Author Jenny Mitchell to read from her novel-in-progress at Birkbeck
Writer Jenny Mitchell will read from her novel-in-progress, The Abundance of Water, at an event...
Author Jenny Mitchell to read from her novel-in-progress at Birkbeck
Writer Jenny Mitchell will read from her novel-in-progress, The Abundance of Water, at an event being held at Birkbeck this week, to mark Black History Month.
Birkbeck Research in Aesthetics Kinship and Community (BRAKC) is holding a literature symposium and reading, and asking whether mainstream romantic fiction can be used to re-examine the legacies of transatlantic enslavement.

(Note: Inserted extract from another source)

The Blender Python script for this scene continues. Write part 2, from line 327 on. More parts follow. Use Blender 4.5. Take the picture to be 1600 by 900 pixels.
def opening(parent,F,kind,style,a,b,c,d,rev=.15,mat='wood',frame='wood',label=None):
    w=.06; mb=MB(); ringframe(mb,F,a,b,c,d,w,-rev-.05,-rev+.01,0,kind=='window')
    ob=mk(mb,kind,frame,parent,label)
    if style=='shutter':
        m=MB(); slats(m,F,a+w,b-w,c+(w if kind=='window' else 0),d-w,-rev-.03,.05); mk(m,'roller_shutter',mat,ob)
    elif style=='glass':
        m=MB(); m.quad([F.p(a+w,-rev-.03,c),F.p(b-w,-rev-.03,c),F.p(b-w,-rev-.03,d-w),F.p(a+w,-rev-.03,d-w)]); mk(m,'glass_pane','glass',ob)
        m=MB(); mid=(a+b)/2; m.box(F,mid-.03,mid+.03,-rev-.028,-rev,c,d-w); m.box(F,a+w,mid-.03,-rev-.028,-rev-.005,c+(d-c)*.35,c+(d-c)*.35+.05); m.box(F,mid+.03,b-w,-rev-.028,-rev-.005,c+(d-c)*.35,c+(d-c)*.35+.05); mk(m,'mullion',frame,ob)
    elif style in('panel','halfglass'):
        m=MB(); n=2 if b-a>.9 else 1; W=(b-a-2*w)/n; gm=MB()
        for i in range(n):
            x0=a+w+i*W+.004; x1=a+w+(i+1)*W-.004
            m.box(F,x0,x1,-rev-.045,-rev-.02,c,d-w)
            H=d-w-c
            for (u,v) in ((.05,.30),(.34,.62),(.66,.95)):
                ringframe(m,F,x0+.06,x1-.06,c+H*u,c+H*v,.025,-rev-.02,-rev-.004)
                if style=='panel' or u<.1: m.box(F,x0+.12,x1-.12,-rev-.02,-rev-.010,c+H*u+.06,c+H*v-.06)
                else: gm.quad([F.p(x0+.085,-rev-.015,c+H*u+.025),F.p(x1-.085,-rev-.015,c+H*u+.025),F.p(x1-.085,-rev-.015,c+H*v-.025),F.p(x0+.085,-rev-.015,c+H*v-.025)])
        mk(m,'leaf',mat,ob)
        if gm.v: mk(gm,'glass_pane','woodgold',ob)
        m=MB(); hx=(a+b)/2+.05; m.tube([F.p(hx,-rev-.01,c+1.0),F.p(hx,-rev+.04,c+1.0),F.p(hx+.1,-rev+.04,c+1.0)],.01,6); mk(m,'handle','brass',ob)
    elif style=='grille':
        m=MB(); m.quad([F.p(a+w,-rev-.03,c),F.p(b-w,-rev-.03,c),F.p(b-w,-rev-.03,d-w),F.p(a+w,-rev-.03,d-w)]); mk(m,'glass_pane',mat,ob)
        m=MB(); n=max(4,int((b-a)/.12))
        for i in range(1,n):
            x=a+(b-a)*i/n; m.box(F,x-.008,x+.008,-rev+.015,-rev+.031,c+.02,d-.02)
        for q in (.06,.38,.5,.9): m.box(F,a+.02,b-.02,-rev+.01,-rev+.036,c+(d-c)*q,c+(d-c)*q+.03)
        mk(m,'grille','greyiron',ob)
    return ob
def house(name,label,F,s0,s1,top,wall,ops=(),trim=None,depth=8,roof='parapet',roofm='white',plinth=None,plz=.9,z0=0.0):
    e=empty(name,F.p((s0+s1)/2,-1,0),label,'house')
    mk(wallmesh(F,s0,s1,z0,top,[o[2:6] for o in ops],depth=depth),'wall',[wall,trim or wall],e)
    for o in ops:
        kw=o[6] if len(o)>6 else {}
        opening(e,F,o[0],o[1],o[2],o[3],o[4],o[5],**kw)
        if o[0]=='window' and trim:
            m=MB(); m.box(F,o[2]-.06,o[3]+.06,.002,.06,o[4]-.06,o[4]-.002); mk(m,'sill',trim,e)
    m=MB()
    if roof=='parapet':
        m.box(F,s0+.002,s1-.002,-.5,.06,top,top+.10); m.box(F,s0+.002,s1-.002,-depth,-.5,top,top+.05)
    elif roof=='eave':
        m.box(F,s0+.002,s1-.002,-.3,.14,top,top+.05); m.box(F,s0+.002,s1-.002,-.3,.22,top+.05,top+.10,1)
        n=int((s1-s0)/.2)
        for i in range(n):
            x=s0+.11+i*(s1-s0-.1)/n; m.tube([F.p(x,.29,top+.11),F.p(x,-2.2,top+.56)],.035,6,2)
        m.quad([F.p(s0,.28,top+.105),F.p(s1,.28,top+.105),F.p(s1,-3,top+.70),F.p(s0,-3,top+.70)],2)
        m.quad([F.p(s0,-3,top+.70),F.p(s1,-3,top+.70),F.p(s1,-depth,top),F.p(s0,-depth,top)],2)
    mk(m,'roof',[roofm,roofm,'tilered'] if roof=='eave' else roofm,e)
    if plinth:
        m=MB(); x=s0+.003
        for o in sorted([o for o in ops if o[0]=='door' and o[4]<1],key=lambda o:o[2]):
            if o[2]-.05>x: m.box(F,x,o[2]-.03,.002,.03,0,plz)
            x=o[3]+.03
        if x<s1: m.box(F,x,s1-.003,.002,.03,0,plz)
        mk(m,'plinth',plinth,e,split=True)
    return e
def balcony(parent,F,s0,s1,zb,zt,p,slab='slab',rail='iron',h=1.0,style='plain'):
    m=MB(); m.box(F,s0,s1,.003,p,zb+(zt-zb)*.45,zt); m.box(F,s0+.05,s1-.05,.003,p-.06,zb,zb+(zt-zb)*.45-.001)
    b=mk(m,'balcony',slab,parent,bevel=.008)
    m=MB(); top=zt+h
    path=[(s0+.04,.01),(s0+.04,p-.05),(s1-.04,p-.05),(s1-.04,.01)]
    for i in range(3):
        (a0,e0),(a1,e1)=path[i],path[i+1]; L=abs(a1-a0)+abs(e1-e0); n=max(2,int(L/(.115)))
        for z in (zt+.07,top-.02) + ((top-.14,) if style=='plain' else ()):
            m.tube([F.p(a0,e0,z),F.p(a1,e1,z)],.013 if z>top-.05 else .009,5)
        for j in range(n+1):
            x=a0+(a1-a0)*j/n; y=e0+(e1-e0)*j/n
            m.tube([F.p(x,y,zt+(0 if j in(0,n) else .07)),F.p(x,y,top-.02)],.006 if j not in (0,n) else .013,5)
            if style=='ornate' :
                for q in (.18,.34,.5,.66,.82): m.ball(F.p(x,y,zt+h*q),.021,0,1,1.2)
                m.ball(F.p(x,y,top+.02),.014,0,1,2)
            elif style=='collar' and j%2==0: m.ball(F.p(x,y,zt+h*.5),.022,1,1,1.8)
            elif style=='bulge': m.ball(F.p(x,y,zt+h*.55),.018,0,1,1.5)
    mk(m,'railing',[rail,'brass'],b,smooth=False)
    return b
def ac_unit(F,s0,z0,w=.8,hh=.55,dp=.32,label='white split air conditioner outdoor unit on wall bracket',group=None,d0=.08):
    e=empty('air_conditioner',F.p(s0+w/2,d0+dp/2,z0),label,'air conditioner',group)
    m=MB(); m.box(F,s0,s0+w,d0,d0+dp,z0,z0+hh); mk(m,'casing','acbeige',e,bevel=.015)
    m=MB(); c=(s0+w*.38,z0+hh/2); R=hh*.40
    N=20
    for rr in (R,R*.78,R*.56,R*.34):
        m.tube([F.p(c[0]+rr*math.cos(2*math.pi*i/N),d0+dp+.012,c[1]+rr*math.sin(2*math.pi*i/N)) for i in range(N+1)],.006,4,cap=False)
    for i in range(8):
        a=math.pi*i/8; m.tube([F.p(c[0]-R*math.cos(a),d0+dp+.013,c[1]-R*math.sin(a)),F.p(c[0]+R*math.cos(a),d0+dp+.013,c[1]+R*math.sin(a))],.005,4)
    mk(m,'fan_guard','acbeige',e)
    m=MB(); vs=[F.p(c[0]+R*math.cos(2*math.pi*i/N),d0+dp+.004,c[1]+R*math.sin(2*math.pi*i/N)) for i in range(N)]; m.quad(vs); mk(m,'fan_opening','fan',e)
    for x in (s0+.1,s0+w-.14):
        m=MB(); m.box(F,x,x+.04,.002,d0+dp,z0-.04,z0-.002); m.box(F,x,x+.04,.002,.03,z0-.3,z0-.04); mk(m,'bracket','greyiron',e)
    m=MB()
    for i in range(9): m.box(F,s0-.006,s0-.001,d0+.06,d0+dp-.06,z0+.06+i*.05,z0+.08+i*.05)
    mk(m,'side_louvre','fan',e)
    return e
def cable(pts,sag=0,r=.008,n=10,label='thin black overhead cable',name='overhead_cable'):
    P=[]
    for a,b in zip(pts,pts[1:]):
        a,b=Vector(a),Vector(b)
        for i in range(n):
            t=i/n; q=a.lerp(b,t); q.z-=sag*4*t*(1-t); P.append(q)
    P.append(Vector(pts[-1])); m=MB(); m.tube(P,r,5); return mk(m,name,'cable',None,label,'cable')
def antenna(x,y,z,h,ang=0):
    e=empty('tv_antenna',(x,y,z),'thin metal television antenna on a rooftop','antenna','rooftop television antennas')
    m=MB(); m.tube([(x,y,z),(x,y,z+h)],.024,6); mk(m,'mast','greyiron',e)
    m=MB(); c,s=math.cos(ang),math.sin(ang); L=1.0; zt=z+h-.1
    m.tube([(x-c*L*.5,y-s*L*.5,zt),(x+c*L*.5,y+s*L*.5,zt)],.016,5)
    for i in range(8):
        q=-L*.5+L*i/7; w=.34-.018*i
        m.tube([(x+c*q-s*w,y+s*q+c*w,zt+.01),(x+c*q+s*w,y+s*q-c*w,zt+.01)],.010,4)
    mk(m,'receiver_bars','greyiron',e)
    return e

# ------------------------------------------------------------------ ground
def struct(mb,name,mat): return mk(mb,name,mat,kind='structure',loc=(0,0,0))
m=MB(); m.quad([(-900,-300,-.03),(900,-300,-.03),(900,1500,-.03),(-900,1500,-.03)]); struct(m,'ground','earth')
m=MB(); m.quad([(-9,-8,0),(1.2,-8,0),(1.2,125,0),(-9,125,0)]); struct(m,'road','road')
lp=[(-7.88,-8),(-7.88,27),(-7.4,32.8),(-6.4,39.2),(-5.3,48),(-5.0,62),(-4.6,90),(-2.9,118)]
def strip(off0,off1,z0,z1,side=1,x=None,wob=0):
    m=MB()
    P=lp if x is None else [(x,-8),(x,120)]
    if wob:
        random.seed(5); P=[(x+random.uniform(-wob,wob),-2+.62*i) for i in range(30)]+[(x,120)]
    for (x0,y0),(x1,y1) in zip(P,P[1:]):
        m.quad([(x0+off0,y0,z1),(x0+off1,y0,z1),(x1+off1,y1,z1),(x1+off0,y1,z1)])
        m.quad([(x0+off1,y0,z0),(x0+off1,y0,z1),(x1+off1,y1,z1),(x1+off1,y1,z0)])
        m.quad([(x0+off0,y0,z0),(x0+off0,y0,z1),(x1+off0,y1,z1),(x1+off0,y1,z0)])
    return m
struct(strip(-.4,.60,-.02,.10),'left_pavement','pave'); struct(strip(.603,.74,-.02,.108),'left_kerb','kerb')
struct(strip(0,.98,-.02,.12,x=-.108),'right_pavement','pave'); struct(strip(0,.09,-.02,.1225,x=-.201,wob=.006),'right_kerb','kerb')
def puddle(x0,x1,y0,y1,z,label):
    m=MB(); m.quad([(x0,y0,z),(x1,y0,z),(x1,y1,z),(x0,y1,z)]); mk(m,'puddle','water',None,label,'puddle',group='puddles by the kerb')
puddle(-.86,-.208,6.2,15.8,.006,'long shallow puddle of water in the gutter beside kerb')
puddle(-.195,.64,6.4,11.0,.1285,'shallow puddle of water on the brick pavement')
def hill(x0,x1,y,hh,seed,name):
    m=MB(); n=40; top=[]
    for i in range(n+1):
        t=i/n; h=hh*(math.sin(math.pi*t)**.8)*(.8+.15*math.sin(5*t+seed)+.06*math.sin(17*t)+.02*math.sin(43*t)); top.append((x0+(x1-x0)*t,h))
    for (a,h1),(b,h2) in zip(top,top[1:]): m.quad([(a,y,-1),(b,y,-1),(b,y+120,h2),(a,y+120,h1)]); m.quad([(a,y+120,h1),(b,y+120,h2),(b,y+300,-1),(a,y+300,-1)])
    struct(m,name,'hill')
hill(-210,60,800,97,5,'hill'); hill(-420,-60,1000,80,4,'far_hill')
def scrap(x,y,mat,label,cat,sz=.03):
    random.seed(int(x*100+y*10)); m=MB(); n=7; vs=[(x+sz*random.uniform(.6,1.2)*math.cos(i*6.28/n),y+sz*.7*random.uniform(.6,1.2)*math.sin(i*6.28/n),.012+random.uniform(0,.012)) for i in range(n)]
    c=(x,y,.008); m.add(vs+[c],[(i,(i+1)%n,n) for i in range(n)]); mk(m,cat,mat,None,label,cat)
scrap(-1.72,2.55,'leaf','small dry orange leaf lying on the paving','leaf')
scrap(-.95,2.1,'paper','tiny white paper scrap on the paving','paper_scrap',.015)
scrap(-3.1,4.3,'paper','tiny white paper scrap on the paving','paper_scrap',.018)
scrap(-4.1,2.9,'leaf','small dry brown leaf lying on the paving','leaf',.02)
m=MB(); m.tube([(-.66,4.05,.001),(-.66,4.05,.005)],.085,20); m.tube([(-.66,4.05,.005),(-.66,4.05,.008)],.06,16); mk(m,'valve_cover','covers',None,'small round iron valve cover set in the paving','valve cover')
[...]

Enslavement, Transmission and Trauma in Contemporary Fiction and Museum Practice will be held on Wednesday 19 October, between 2pm and 5pm, in 43 Gordon Square, Bloomsbury. Entry is free.
Jenny Mitchell will invite a discussion around the idea that the “slave masters” condemned their descendents to be traumatised by fear and shame in relation to the often-unexamined emotional legacies of enslavement.
Birkbeck academics Rachel Chonka and Chantal Quiqiune will then present papers on the representation of transatlantic trade and enslavement in contemporary British museums (Chonka) and the role of ‘spectral’ enslavement-related trauma in the fiction of French-Caribbean writer Maryse Condé (Quiquine).
The event will be followed by a film screening of controversial ‘plantation melodrama’ Mandingo (Richard Fleischer, 1975), from 6pm onwards, Room 421 Malet Street.